Case Study
Clever Market
Designing trust when 77% of Kazakhstanis didn't shop online - Five products built around a single promise.
$50M
Acquisition
170K+
Downloads
4.6★
Rating

Role
Founding Design Lead
Duration
2020–2022
Platform
iOS · Android · Web
Team
Solo → Team of 2
Scope
5 products · 7 surfaces · 120+ screens
The Name
Three entities, one
clover
The name came from the product's own structure. Three entities — buyer, seller, and platform — overlap at a single point: the shared experience. I doubled that intersection to mean "make online shopping twice as good," and the doubled shape became a clover — клевер in Russian.
Leadership anglicized it to Clever for the market.

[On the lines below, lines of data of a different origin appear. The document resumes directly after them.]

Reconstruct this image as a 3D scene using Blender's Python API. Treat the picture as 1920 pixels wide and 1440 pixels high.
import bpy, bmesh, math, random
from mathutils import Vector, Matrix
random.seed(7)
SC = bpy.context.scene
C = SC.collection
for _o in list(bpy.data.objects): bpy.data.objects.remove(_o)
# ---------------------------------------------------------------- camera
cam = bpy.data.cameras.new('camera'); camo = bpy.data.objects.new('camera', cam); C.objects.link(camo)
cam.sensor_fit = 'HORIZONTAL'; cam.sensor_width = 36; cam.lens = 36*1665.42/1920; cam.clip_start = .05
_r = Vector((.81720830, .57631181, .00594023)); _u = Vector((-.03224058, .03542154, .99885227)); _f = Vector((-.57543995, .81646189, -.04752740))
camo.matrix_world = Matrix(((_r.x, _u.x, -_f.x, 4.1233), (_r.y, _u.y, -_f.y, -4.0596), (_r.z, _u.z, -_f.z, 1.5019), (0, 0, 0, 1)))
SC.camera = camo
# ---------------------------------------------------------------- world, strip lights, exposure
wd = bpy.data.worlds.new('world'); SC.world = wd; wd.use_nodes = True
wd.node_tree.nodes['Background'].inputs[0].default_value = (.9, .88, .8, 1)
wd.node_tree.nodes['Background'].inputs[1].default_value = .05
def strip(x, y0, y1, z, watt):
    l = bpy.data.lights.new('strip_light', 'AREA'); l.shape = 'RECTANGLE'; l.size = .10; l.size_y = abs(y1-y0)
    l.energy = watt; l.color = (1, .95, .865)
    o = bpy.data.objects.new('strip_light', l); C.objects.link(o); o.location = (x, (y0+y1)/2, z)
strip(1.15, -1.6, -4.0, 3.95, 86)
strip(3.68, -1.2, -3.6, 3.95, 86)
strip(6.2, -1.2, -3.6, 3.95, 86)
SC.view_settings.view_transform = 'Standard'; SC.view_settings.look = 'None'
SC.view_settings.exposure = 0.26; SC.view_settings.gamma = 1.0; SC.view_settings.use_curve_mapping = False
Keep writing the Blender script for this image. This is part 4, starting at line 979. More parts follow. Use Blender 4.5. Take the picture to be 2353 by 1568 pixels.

I made sure the original idea survived: the V in the wordmark is still a clover leaf, doubling as a heart. The whole thesis stays hidden in the logo.

The Problem
A market that didn't trust online
shopping
I joined as the first designer. The founders had a feature list. I asked
the harder question:
"Why would anyone use this instead of Kaspi,— Kazakhstan's super-app — or just going to the store?"
Around 77% of Kazakhstanis didn't buy online (consumer survey, n=200+) — not
because of technology, but because of broken promises.
"I don't need a million options. I need to know it will actually arrive before my husband gets home from work."
Aida, working mother · primary persona
Our job wasn't to build an app — it was to build confidence.
The Insight
Reliability beats selection
We tested "large catalog, 5–7 day delivery" against "curated, same-
day." Users chose same-day without hesitation.
✕ What we assumed
Bigger catalog = more appeal
Delivery is a logistics detail. Brand comes from
marketing.
✓ What was true
Smaller + reliable = trust
Delivery is the product. Brand comes from kept
promises.
Key Decisions
Four trade-offs that shaped the
product
Every decision involved a sacrifice. Here's what I chose, and why.
Decision 01
Promise first, deals second
Marketing wanted deals above the fold. I put the
delivery promise there instead — "Order by 2 pm, delivered by 6 pm today."
+34% session-to-order


Decision 02
One cart, not category carts
Ops wanted separate carts per warehouse zone. I
pushed for one unified cart and re-engineered the
pick list instead — when ops wanted to bend the user
experience to fit the warehouse, I changed the
warehouse.
12s → 7s per-item pick
Decision 03
Personal, not corporate
Changed "Track Order" to "See where Damir is" —
the real driver's name, photo, and live position.
Delivery stopped being a process and became a
person.
+15% delivery satisfaction


Decision 04 · what I got wrong first
One promise, every surface
My first build showed delivery estimates only after
add-to-cart. Research corrected me:
"I need to know
delivery time before I start shopping."
So the promise
went on every surface — home, product cards, cart,
checkout.
89% recalled the promise unprompted
Behind the Marketplace
Five products, one promise
The customer app was the front door. Behind it, I designed the
operational backbone that made same-day actually possible.

Admin CRM
Order pipeline, GMV, on-time delivery, live status across the whole
marketplace.

Seller Dashboard
Store overview, stock levels, delivery performance — e-commerce in a box for every seller.
One broken link breaks the promise. I designed all seven surfaces — buyer app and web, seller web,
CRM, WMS, picker, and driver — so the chain held.
Results
The numbers
20K+
Active users
Year one
73%
Checkout completion
3-step flow
7s
Per-item pick
~12s → 7s
4.6★
App rating
150K+ reviews
30%
Cart abandonment
vs 45% industry
+18%
Avg order value
vs projections
92%
On-time delivery
All orders Y1
$50M
Acquisition
Now Teez
Key Learnings
What I took away
01
Trust is the product, not features.
In low-trust markets, every micro-interaction is a trust signal. "Your driver is 8 minutes away" does more than any feature list.
02
Design the invisible.
The warehouse system wasn't "internal tooling" — it was the engine behind the customer promise. Beautiful apps fail if operations can't deliver.